Yasayla güdülen bu amaç karşısında da, davacının, yeni nüfus kaydına göre 18 yaşın altında kalan, mecburi hizmet olarak yaptığı hizmetlerinin emeklilik tahsisinde dikkate alınması zorunlu görülmektedir. Bu itibarla, davacının 1964 yılında yapılan nüfus kaydına göre 18 yaşın altında geçen 2 yıl 2 ay hizmetinin emeklilik tahsisinde dikkate alınmaması, davacıya 26 yıl 6 ay fiili hizmet üzerinden emeklilik tahsisi yapılması ve 28 yıl 8 ay fiili hizmet üzerinden ödeme yapılması nedeniyle 48.954 TL. borç çıkarılması yolundaki davalı idare işlemlerinde mevzuata uyarlık bulunmamaktadır.
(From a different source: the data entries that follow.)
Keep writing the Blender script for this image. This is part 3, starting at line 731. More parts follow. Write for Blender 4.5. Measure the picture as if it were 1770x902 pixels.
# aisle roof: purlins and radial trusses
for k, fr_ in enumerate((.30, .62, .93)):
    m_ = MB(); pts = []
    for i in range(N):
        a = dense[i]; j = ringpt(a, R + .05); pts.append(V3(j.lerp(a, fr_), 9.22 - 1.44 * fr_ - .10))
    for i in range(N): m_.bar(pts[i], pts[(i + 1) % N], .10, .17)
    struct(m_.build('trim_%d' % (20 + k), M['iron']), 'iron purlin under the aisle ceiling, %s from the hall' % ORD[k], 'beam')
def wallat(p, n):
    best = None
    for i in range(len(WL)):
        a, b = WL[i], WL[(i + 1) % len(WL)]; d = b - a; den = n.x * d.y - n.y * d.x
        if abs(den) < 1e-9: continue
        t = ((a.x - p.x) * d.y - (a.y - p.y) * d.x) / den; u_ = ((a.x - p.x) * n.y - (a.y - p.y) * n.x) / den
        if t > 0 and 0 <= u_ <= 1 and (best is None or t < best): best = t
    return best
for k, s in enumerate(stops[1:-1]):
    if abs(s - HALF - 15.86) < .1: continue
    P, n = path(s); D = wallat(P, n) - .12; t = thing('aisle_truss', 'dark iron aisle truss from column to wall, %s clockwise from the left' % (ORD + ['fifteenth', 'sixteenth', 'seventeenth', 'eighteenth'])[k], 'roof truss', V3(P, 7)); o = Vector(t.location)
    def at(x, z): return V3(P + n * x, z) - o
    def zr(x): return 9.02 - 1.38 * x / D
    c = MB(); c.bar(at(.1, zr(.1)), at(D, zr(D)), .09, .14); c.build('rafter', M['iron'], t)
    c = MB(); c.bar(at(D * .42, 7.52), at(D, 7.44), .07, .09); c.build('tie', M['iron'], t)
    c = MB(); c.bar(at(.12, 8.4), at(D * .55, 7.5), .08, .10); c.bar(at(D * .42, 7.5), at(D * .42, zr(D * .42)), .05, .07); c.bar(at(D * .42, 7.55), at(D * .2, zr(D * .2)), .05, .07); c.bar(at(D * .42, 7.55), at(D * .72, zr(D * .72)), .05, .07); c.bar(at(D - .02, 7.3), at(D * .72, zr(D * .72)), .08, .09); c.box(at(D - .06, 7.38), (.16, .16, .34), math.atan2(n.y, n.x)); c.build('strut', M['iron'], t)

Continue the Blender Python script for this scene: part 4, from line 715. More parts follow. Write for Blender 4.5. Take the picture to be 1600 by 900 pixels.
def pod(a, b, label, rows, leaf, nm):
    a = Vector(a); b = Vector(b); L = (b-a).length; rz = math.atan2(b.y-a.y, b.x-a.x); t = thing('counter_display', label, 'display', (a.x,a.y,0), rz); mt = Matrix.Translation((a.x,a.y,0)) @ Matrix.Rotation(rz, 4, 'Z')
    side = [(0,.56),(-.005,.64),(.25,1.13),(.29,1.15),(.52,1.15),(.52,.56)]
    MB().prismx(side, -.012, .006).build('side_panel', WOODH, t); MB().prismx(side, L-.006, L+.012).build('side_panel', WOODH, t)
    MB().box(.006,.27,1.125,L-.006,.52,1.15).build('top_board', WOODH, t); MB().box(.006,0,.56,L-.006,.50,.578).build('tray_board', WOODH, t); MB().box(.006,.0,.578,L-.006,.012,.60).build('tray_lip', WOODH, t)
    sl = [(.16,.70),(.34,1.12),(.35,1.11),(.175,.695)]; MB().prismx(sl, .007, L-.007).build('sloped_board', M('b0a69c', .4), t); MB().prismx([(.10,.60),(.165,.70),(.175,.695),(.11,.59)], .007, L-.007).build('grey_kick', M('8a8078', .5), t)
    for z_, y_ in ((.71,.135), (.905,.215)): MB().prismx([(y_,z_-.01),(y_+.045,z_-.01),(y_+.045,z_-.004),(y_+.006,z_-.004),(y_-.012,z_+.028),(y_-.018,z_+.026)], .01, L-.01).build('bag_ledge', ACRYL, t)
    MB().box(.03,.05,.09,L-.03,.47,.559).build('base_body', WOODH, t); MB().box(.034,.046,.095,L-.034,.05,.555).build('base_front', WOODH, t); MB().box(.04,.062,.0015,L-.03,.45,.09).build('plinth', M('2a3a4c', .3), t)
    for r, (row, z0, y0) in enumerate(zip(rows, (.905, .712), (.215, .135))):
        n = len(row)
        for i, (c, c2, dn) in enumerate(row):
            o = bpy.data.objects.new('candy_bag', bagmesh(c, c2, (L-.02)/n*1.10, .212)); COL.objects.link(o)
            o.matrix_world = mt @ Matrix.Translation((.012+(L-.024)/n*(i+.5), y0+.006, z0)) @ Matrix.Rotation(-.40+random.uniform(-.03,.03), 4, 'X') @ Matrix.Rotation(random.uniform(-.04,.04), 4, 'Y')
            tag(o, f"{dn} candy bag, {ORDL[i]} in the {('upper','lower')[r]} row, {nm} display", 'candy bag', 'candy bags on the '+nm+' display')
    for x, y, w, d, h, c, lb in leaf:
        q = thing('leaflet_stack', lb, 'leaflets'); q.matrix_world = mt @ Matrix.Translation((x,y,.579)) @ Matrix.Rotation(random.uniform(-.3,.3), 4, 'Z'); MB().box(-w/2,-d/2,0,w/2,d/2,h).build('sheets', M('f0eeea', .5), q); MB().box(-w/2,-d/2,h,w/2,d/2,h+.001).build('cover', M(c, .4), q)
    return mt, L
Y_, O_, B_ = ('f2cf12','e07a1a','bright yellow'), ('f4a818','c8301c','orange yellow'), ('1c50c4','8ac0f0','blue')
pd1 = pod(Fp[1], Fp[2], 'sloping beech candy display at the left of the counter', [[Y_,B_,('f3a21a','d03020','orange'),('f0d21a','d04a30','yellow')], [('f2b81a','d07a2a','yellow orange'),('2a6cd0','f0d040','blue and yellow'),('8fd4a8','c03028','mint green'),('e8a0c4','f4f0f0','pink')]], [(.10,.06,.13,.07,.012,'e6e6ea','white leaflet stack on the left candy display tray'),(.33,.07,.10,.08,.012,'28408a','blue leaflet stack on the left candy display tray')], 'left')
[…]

Açıklanan nedenlerle, davacı hakkındaki T.C. Emekli Sandığı Genel Müdürlüğü Yönetim Kurulunun yasaya aykırı bulunan kararlarının iptaline karar verildi.
Danıştay Beşinci Dairesi E:1979/5897, K:1982/5683
- Devlet Memurları Kanunu 40. Madde
- Memuriyete Geçişte Yaş
657 sayılı Devlet Memurları Kanununun Memuriyete girişte yaş başlıklı 40. maddesinde genel olarak 18 yaşını tamamlayanlar Devlet Memuru olabilirler denilmiş ve 41. maddesinde Genel olarak ortaokulu bitirenler Memur olabilirler. Ortaokul mezunlarından istekli bulunmadığı takdirde İlkokulu bitirenlerinde alınması caizdir. şeklinde düzenlenmiş, 48. maddede de Devlet Memurluğuna alınacaklarda aranılacak genel ve özel şartlar belirtilmiş ve aynı yasanın 98.maddesinin (b) fıkrasında da, Memurluğa alınma şartlarından herhangi birini taşımadığının sonradan anlaşılması veya memurlukları sırasında bu şartlardan herhangi birini kaybetmesi halinde memurluğun sona ereceği hükme bağlanmış bulunmakta ise de; dosyanın incelenmesinden 31.7.1972 tarihinde kaymakamlık evinde mülk bakıcısı olarak göreve başladığı, memuriyetteki başarısı nedeniyle asaletinin onanmış bulunduğu, 7 yıl fiilen görev yaptığı ve böylece bağlı olduğu kamu hizmetinin yerine getirilmesine olumlu katkıları bulunduğu ve dava konusu işlemin tesisi edildiği tarihte de 18 yaşını tamamladığı anlaşılan davacının, İlkokul mezunu olmadığı ve göreve başladığı tarihte 18 yaşını doldurmadığı, nedeniyle görevine son verilmesi idare hukukunun önemli ilkelerden biri olan istikrar ilkesine aykırı düşer.
Bu nedenle 31.7.1972 tarihinden beri Kaymakamlık evinde mülk bakıcısı olarak görev yapan ve bu süre içinde ifa ettiği görevini aksattığı ve yerine getiremediği de ileri sürülmeyen davacının yaptığı görevine özelliği de nazara alındığında görevine son verilmesi yolunda tesis edilen işlemde hukuka uyarlık bulunmamaktadır.